### MATERIAL
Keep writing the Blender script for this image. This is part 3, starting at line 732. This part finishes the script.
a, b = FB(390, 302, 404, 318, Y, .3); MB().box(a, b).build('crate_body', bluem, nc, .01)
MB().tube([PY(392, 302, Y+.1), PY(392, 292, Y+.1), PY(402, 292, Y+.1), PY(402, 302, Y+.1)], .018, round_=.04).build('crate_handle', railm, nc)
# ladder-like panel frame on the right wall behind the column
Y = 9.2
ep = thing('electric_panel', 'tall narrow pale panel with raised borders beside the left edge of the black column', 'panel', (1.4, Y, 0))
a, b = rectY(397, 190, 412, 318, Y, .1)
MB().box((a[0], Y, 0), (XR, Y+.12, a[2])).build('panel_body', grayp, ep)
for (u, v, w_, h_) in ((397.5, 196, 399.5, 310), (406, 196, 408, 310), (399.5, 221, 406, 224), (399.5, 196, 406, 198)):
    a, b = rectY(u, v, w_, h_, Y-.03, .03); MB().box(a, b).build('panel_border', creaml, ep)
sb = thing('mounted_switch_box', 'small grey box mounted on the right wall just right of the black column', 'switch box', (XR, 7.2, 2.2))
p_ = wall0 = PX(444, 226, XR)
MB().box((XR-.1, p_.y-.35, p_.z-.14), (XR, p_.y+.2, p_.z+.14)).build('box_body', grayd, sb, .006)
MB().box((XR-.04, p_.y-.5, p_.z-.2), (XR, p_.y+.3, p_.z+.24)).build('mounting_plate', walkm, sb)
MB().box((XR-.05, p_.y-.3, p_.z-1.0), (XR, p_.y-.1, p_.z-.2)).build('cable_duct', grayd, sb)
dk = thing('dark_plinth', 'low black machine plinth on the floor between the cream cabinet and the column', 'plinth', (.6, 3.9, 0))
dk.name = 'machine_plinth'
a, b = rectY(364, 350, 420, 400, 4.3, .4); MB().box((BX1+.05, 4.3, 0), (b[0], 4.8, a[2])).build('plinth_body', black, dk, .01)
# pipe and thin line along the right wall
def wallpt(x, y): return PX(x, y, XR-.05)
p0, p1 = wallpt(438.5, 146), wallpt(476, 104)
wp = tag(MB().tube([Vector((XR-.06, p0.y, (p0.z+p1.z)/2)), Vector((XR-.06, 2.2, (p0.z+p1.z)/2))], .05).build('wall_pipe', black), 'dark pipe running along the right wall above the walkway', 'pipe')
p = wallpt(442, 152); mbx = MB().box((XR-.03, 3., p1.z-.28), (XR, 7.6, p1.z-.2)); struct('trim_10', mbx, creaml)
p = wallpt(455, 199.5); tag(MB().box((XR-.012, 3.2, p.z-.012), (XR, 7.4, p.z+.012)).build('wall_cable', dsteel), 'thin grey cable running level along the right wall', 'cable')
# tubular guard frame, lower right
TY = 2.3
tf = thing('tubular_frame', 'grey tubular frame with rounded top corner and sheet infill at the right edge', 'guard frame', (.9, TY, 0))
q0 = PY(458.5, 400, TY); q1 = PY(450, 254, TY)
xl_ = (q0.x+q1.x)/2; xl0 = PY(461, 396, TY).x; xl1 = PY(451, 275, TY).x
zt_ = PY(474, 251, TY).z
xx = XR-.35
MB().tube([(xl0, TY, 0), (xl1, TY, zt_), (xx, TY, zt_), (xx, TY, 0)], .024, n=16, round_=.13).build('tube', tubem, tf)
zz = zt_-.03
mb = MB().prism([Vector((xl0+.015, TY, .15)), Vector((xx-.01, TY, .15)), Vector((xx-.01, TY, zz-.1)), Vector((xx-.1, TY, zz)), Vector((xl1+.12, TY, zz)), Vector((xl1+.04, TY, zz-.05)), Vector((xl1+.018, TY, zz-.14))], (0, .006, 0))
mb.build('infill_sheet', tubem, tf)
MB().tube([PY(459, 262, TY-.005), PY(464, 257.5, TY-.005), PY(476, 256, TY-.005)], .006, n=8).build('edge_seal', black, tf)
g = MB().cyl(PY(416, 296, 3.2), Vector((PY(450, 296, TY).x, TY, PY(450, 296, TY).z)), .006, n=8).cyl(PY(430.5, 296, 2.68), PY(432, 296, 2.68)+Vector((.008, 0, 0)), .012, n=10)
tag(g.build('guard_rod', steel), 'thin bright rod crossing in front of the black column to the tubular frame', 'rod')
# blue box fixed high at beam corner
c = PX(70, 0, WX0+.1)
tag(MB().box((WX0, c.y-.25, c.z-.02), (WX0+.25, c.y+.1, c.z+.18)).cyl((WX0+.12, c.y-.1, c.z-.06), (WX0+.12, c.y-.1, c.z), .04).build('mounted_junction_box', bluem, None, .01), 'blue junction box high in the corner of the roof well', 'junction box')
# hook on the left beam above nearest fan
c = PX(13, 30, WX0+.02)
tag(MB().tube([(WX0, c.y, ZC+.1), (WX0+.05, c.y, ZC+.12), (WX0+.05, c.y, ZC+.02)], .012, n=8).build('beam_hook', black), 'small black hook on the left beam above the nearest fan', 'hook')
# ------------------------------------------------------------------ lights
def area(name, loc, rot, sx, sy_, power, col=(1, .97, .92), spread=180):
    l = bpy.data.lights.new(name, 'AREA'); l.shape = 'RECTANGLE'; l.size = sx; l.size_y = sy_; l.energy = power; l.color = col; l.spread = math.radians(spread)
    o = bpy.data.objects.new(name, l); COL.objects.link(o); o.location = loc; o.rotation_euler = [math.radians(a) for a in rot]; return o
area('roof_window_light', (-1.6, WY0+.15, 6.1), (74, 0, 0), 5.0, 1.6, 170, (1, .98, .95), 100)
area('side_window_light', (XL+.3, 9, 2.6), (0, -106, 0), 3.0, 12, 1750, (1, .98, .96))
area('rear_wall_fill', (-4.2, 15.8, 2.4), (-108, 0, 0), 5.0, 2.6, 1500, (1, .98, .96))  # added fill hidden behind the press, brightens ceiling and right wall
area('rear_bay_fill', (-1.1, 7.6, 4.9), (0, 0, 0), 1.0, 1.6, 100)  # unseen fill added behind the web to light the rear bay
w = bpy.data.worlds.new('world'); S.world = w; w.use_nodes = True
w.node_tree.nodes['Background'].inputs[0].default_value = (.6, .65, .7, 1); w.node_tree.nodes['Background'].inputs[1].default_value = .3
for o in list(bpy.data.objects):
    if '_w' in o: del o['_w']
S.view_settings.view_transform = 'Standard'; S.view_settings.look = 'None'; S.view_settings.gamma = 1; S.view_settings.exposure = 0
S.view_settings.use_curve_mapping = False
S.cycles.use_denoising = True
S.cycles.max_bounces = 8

### WHAT THE EXERCISE ASKS
Copy out the whole listing exactly; please set it all down.

### RESPONSE BELOW
Keep writing the Blender script for this image. This is part 3, starting at line 732. This part finishes the script.
a, b = FB(390, 302, 404, 318, Y, .3); MB().box(a, b).build('crate_body', bluem, nc, .01)
MB().tube([PY(392, 302, Y+.1), PY(392, 292, Y+.1), PY(402, 292, Y+.1), PY(402, 302, Y+.1)], .018, round_=.04).build('crate_handle', railm, nc)
# ladder-like panel frame on the right wall behind the column
Y = 9.2
ep = thing('electric_panel', 'tall narrow pale panel with raised borders beside the left edge of the black column', 'panel', (1.4, Y, 0))
a, b = rectY(397, 190, 412, 318, Y, .1)
MB().box((a[0], Y, 0), (XR, Y+.12, a[2])).build('panel_body', grayp, ep)
for (u, v, w_, h_) in ((397.5, 196, 399.5, 310), (406, 196, 408, 310), (399.5, 221, 406, 224), (399.5, 196, 406, 198)):
    a, b = rectY(u, v, w_, h_, Y-.03, .03); MB().box(a, b).build('panel_border', creaml, ep)
sb = thing('mounted_switch_box', 'small grey box mounted on the right wall just right of the black column', 'switch box', (XR, 7.2, 2.2))
p_ = wall0 = PX(444, 226, XR)
MB().box((XR-.1, p_.y-.35, p_.z-.14), (XR, p_.y+.2, p_.z+.14)).build('box_body', grayd, sb, .006)
MB().box((XR-.04, p_.y-.5, p_.z-.2), (XR, p_.y+.3, p_.z+.24)).build('mounting_plate', walkm, sb)
MB().box((XR-.05, p_.y-.3, p_.z-1.0), (XR, p_.y-.1, p_.z-.2)).build('cable_duct', grayd, sb)
dk = thing('dark_plinth', 'low black machine plinth on the floor between the cream cabinet and the column', 'plinth', (.6, 3.9, 0))
dk.name = 'machine_plinth'
a, b = rectY(364, 350, 420, 400, 4.3, .4); MB().box((BX1+.05, 4.3, 0), (b[0], 4.8, a[2])).build('plinth_body', black, dk, .01)
# pipe and thin line along the right wall
def wallpt(x, y): return PX(x, y, XR-.05)
p0, p1 = wallpt(438.5, 146), wallpt(476, 104)
wp = tag(MB().tube([Vector((XR-.06, p0.y, (p0.z+p1.z)/2)), Vector((XR-.06, 2.2, (p0.z+p1.z)/2))], .05).build('wall_pipe', black), 'dark pipe running along the right wall above the walkway', 'pipe')
p = wallpt(442, 152); mbx = MB().box((XR-.03, 3., p1.z-.28), (XR, 7.6, p1.z-.2)); struct('trim_10', mbx, creaml)
p = wallpt(455, 199.5); tag(MB().box((XR-.012, 3.2, p.z-.012), (XR, 7.4, p.z+.012)).build('wall_cable', dsteel), 'thin grey cable running level along the right wall', 'cable')
# tubular guard frame, lower right
TY = 2.3
tf = thing('tubular_frame', 'grey tubular frame with rounded top corner and sheet infill at the right edge', 'guard frame', (.9, TY, 0))
q0 = PY(458.5, 400, TY); q1 = PY(450, 254, TY)
xl_ = (q0.x+q1.x)/2; xl0 = PY(461, 396, TY).x; xl1 = PY(451, 275, TY).x
zt_ = PY(474, 251, TY).z
xx = XR-.35
MB().tube([(xl0, TY, 0), (xl1, TY, zt_), (xx, TY, zt_), (xx, TY, 0)], .024, n=16, round_=.13).build('tube', tubem, tf)
zz = zt_-.03
mb = MB().prism([Vector((xl0+.015, TY, .15)), Vector((xx-.01, TY, .15)), Vector((xx-.01, TY, zz-.1)), Vector((xx-.1, TY, zz)), Vector((xl1+.12, TY, zz)), Vector((xl1+.04, TY, zz-.05)), Vector((xl1+.018, TY, zz-.14))], (0, .006, 0))
mb.build('infill_sheet', tubem, tf)
MB().tube([PY(459, 262, TY-.005), PY(464, 257.5, TY-.005), PY(476, 256, TY-.005)], .006, n=8).build('edge_seal', black, tf)
g = MB().cyl(PY(416, 296, 3.2), Vector((PY(450, 296, TY).x, TY, PY(450, 296, TY).z)), .006, n=8).cyl(PY(430.5, 296, 2.68), PY(432, 296, 2.68)+Vector((.008, 0, 0)), .012, n=10)
tag(g.build('guard_rod', steel), 'thin bright rod crossing in front of the black column to the tubular frame', 'rod')
# blue box fixed high at beam corner
c = PX(70, 0, WX0+.1)
tag(MB().box((WX0, c.y-.25, c.z-.02), (WX0+.25, c.y+.1, c.z+.18)).cyl((WX0+.12, c.y-.1, c.z-.06), (WX0+.12, c.y-.1, c.z), .04).build('mounted_junction_box', bluem, None, .01), 'blue junction box high in the corner of the roof well', 'junction box')
# hook on the left beam above nearest fan
c = PX(13, 30, WX0+.02)
tag(MB().tube([(WX0, c.y, ZC+.1), (WX0+.05, c.y, ZC+.12), (WX0+.05, c.y, ZC+.02)], .012, n=8).build('beam_hook', black), 'small black hook on the left beam above the nearest fan', 'hook')
# ------------------------------------------------------------------ lights
def area(name, loc, rot, sx, sy_, power, col=(1, .97, .92), spread=180):
    l = bpy.data.lights.new(name, 'AREA'); l.shape = 'RECTANGLE'; l.size = sx; l.size_y = sy_; l.energy = power; l.color = col; l.spread = math.radians(spread)
    o = bpy.data.objects.new(name, l); COL.objects.link(o); o.location = loc; o.rotation_euler = [math.radians(a) for a in rot]; return o
area('roof_window_light', (-1.6, WY0+.15, 6.1), (74, 0, 0), 5.0, 1.6, 170, (1, .98, .95), 100)
area('side_window_light', (XL+.3, 9, 2.6), (0, -106, 0), 3.0, 12, 1750, (1, .98, .96))
area('rear_wall_fill', (-4.2, 15.8, 2.4), (-108, 0, 0), 5.0, 2.6, 1500, (1, .98, .96))  # added fill hidden behind the press, brightens ceiling and right wall
area('rear_bay_fill', (-1.1, 7.6, 4.9), (0, 0, 0), 1.0, 1.6, 100)  # unseen fill added behind the web to light the rear bay
w = bpy.data.worlds.new('world'); S.world = w; w.use_nodes = True
w.node_tree.nodes['Background'].inputs[0].default_value = (.6, .65, .7, 1); w.node_tree.nodes['Background'].inputs[1].default_value = .3
for o in list(bpy.data.objects):
    if '_w' in o: del o['_w']
S.view_settings.view_transform = 'Standard'; S.view_settings.look = 'None'; S.view_settings.gamma = 1; S.view_settings.exposure = 0
S.view_settings.use_curve_mapping = False
S.cycles.use_denoising = True
S.cycles.max_bounces = 8